Records for the task:
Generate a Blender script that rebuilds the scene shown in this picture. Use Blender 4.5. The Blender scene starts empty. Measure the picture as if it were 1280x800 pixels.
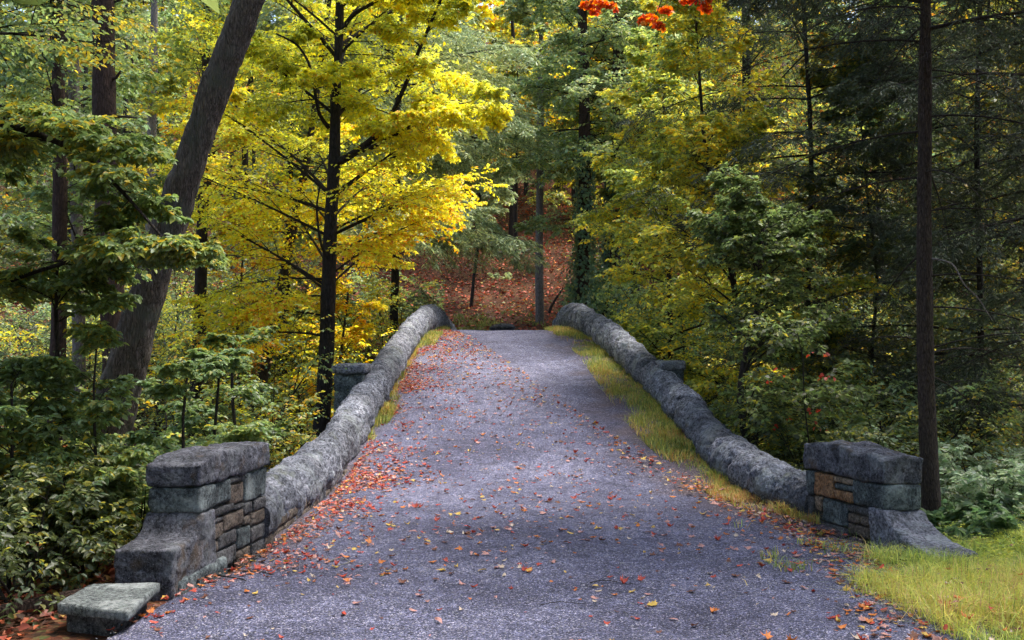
import bpy, math, random
import numpy as np
C = bpy.context.scene.collection
sc = bpy.context.scene
R = math.radians

# ------------------------------------------------------------------ camera model
EYE = 1.9
FPX = 1250.0
TH = math.atan(30.0/FPX)
CS, SN = math.cos(TH), math.sin(TH)
def P(x, y, d):
    a, b = x-640.0, 400.0-y
    Y = FPX*CS - b*SN
    Z = FPX*SN + b*CS
    k = d/Y
    return np.array((a*k, d, EYE+Z*k))
def proj(p):
    q = p-np.array((0, 0, EYE))
    f = q[..., 1]*CS+q[..., 2]*SN
    u = -q[..., 1]*SN+q[..., 2]*CS
    f = np.where(np.abs(f) < .05, .05, f)
    return 640+FPX*q[..., 0]/f, 400-FPX*u/f, f

# ------------------------------------------------------------------ noise
def _hash(ix, iy, iz, s):
    h = (ix.astype(np.int64)*374761393 + iy.astype(np.int64)*668265263 + iz.astype(np.int64)*2147483647 + s*974711) & 0xffffffff
    h = ((h ^ (h >> 13))*1274126177) & 0xffffffff
    h = ((h ^ (h >> 16))*461845907) & 0xffffffff
    return ((h ^ (h >> 15)) & 0xffff)/65535.0
def vnoise(p, s=0):
    p = np.asarray(p, float)
    i = np.floor(p); f = p-i; f = f*f*(3-2*f)
    ix, iy, iz = i[..., 0], i[..., 1], i[..., 2]
    r = 0
    for a in (0, 1):
        for b in (0, 1):
            for c in (0, 1):
                w = (f[..., 0] if a else 1-f[..., 0])*(f[..., 1] if b else 1-f[..., 1])*(f[..., 2] if c else 1-f[..., 2])
                r = r+w*_hash(ix+a, iy+b, iz+c, s)
    return r*2-1
def fbm(p, o=4, s=0):
    p = np.asarray(p, float)
    r, a, t = 0, 1., 0
    for k in range(o):
        r = r+a*vnoise(p*(2.03**k)+k*17.3, s+k); t += a; a *= .52
    return r/t
def nrm(v):
    return v/np.maximum(np.linalg.norm(v, axis=-1, keepdims=True), 1e-9)
def pchip(x, xs, ys):
    xs = np.asarray(xs, float); ys = np.asarray(ys, float)
    h = np.diff(xs); dl = np.diff(ys)/h
    m = np.zeros(len(xs)); m[0] = dl[0]; m[-1] = dl[-1]
    for i in range(1, len(xs)-1):
        if dl[i-1]*dl[i] > 0:
            w1, w2 = 2*h[i]+h[i-1], h[i]+2*h[i-1]
            m[i] = (w1+w2)/(w1/dl[i-1]+w2/dl[i])
    x = np.clip(np.asarray(x, float), xs[0], xs[-1])
    k = np.clip(np.searchsorted(xs, x)-1, 0, len(xs)-2)
    t = (x-xs[k])/h[k]
    return (2*t**3-3*t**2+1)*ys[k]+(t**3-2*t**2+t)*h[k]*m[k]+(-2*t**3+3*t**2)*ys[k+1]+(t**3-t**2)*h[k]*m[k+1]

# ------------------------------------------------------------------ mesh buffer
class Buf:
    def __init__(s):
        s.v, s.f, s.n, s.c, s.m = [], [], 0, [], []
    def add(s, v, f, mat=0, col=None):
        v = np.asarray(v, float).reshape(-1, 3); f = np.asarray(f, int)
        s.v.append(v); s.f.append((f+s.n, mat)); s.n += len(v)
        if col is None: col = (.5, .5, .5)
        col = np.asarray(col, float)
        s.c.append(np.broadcast_to(col, (len(v), 3)) if col.ndim == 1 else col)
    def mesh(s, name, mats, smooth=True, origin=(0, 0, 0), color=False):
        me = bpy.data.meshes.new(name)
        if s.v:
            v = np.concatenate(s.v)-np.asarray(origin, float)
            loops = np.concatenate([f.reshape(-1) for f, _ in s.f])
            tot = np.concatenate([np.full(len(f), f.shape[1]) for f, _ in s.f])
            mi = np.concatenate([np.full(len(f), m) for f, m in s.f])
            start = np.concatenate(([0], np.cumsum(tot)[:-1]))
            me.vertices.add(len(v)); me.vertices.foreach_set('co', v.astype(np.float32).ravel())
            me.loops.add(len(loops)); me.loops.foreach_set('vertex_index', loops.astype(np.int32))
            me.polygons.add(len(tot)); me.polygons.foreach_set('loop_start', start.astype(np.int32))
            me.polygons.foreach_set('material_index', mi.astype(np.int32))
            me.polygons.foreach_set('use_smooth', np.full(len(tot), smooth))
            if color:
                at = me.color_attributes.new('tint', 'FLOAT_COLOR', 'POINT')
                c = np.concatenate(s.c); c4 = np.ones((len(c), 4), np.float32); c4[:, :3] = c
                at.data.foreach_set('color', c4.ravel())
            me.update(calc_edges=True); me.validate()
        for m in mats: me.materials.append(m)
        return me

def link(name, me, parent=None):
    o = bpy.data.objects.new(name, me); C.objects.link(o)
    if parent is not None: o.parent = parent
    return o
def oloc(o):
    return np.array(o.location) if o is not None else np.zeros(3)
def obj(name, buf, mats, parent=None, smooth=True, color=False):
    root = parent
    org = np.zeros(3)
    while root is not None:
        org = org+np.array(root.location); root = root.parent
    if not isinstance(mats, (list, tuple)): mats = [mats]
    return link(name, buf.mesh(name, mats, smooth, org, color), parent)
def tag(o, label=None, cat=None, group=None, kind=None):
    if label: o['label'] = label
    if cat: o['category'] = cat
    if group: o['group'] = group
    if kind: o['kind'] = kind
    return o
def thing(name, label, cat, loc, group=None):
    o = bpy.data.objects.new(name, None); C.objects.link(o)
    o.location = tuple(float(a) for a in loc); o.empty_display_size = .2
    return tag(o, label, cat, group)

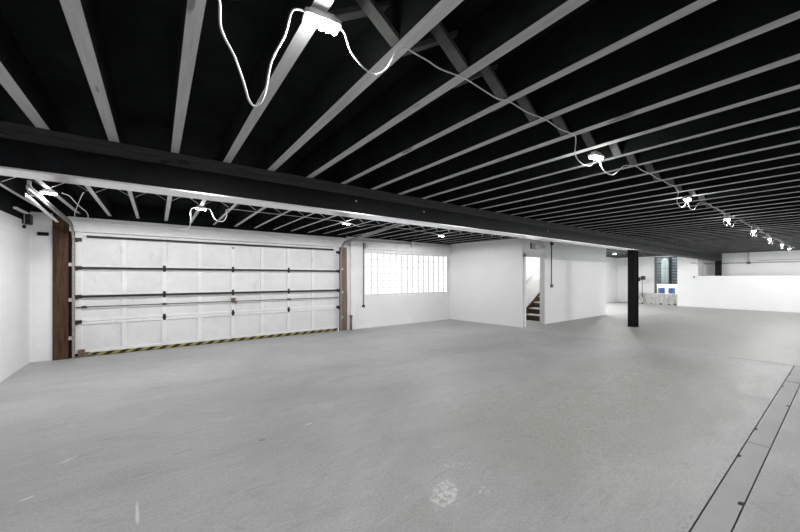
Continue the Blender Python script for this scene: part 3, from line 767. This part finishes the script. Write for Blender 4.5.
# outdoors through the opening
r=thing('metal_shed',(25,6.5,0),'grey-green ribbed metal shed seen through the far opening','building')
m=MB(); z=0
while z<3.4:
    m.prism([(24.5,z),(24.46,z+.05),(24.46,z+.10),(24.5,z+.15)] ,4.2,9.0,axis='y') if False else m.prism([(24.5,z),(24.44,z+.07),(24.44,z+.11),(24.5,z+.17)],4.2,9.0,axis='y'); z+=.17
m.box(24.5,26,4.2,9.0,0,3.4); obj('wall',m,M['siding'],r)
obj('doorway_gap',MB().box(24.41,24.44,6.22,6.34,0,3.2),M['gap'],r); obj('doorway_gap',MB().box(24.41,24.44,6.98,7.12,0,3.2),M['gap'],r)
r=thing('storage_tank',(24.0,6.36,0),'tall pale green cylinder standing in front of the metal shed','tank')
obj('body',MB().lathe((24.0,6.42,0),[(.17,0),(.17,2.3),(.15,2.42),(.07,2.5),(0,2.52)],24),flat('pale_green_metal',(.19,.23,.225),.4,.1,var=.1),r)
obj('band',MB().lathe((24.0,6.42,1.9),[(.176,0),(.176,.03)],24),M['dgalv'],r)
struct('wall_outside',MB().box(23.4,23.6,2,11,-.3,1.0),M['snow'],label='low white parapet outdoors beyond the far opening')
for i,(yv,lb) in enumerate(((6.15,'blue drum outdoors, left one of the pair seen over the ledge'),(5.70,'blue drum outdoors, right one of the pair seen over the ledge'))):
    r=thing('plastic_drum',(22.4,yv,0),lb,'drum','blue drums outside the far opening')
    obj('body',MB().lathe((22.4,yv,-.02),[(.13,0),(.15,.03),(.15,.28),(.158,.30),(.15,.32),(.15,.58),(.158,.60),(.15,.62),(.15,.80),(.13,.84),(0,.84)],20),M['blue'],r)
    obj('lid',MB().lathe((22.4,yv,.815),[(.135,0),(.135,.02),(0,.02)],20),M['whitep'],r)
tag(obj('storage_box',MB().box(22.3,22.7,6.36,6.66,-.02,.82,bev=.02),M['whitep'],at=(22.5,6.5,0)),'pale square container outdoors left of the blue drums','container')

# ------------------------------------------------------------------ world, camera, view
w=bpy.data.worlds.new('overcast_sky'); S.world=w; w.use_nodes=True
bg=w.node_tree.nodes['Background']; bg.inputs[0].default_value=(.97,.985,1,1); bg.inputs[1].default_value=2.2
cam=bpy.data.cameras.new('camera'); co=bpy.data.objects.new('camera',cam); COL.objects.link(co)
f_px=330.7; cam.sensor_fit='HORIZONTAL'; cam.sensor_width=36; cam.lens=36*f_px/800; cam.shift_y=-(266-277.5)/800*1.0
cam.clip_start=.05; cam.clip_end=200
co.location=(0,0,1.38)
th=math.radians(53.688)
co.rotation_euler=(PI/2,0,th-PI/2)
S.camera=co
S.view_settings.view_transform='Standard'; S.view_settings.look='None'; S.view_settings.exposure=1.06; S.view_settings.gamma=1
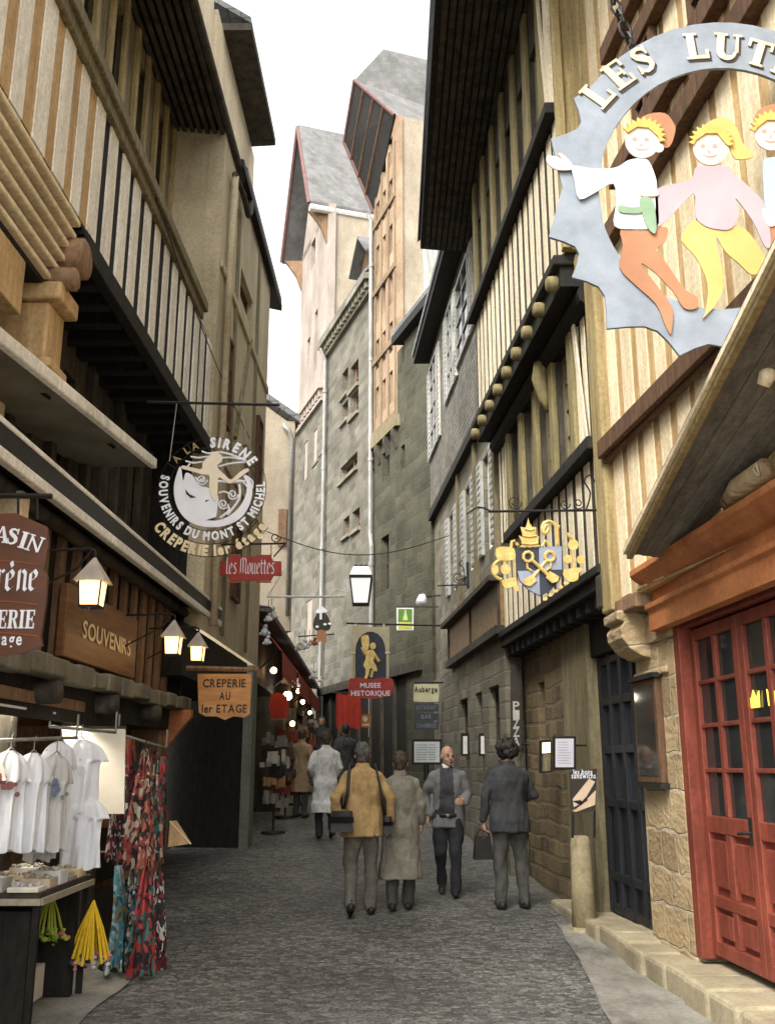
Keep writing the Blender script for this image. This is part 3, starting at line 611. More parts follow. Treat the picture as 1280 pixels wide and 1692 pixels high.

Stated exercise: Output the records above as they stand, from the first line to the line with "return 640+FPX*q[..., 0]/f, 400-FPX*u/f, f", inclusive, and exclude the pictures.

Finished task:
Generate a Blender script that rebuilds the scene shown in this picture. Use Blender 4.5. The Blender scene starts empty. Measure the picture as if it were 1280x800 pixels.
import bpy, math, random
import numpy as np
C = bpy.context.scene.collection
sc = bpy.context.scene
R = math.radians

# ------------------------------------------------------------------ camera model
EYE = 1.9
FPX = 1250.0
TH = math.atan(30.0/FPX)
CS, SN = math.cos(TH), math.sin(TH)
def P(x, y, d):
    a, b = x-640.0, 400.0-y
    Y = FPX*CS - b*SN
    Z = FPX*SN + b*CS
    k = d/Y
    return np.array((a*k, d, EYE+Z*k))
def proj(p):
    q = p-np.array((0, 0, EYE))
    f = q[..., 1]*CS+q[..., 2]*SN
    u = -q[..., 1]*SN+q[..., 2]*CS
    f = np.where(np.abs(f) < .05, .05, f)
    return 640+FPX*q[..., 0]/f, 400-FPX*u/f, f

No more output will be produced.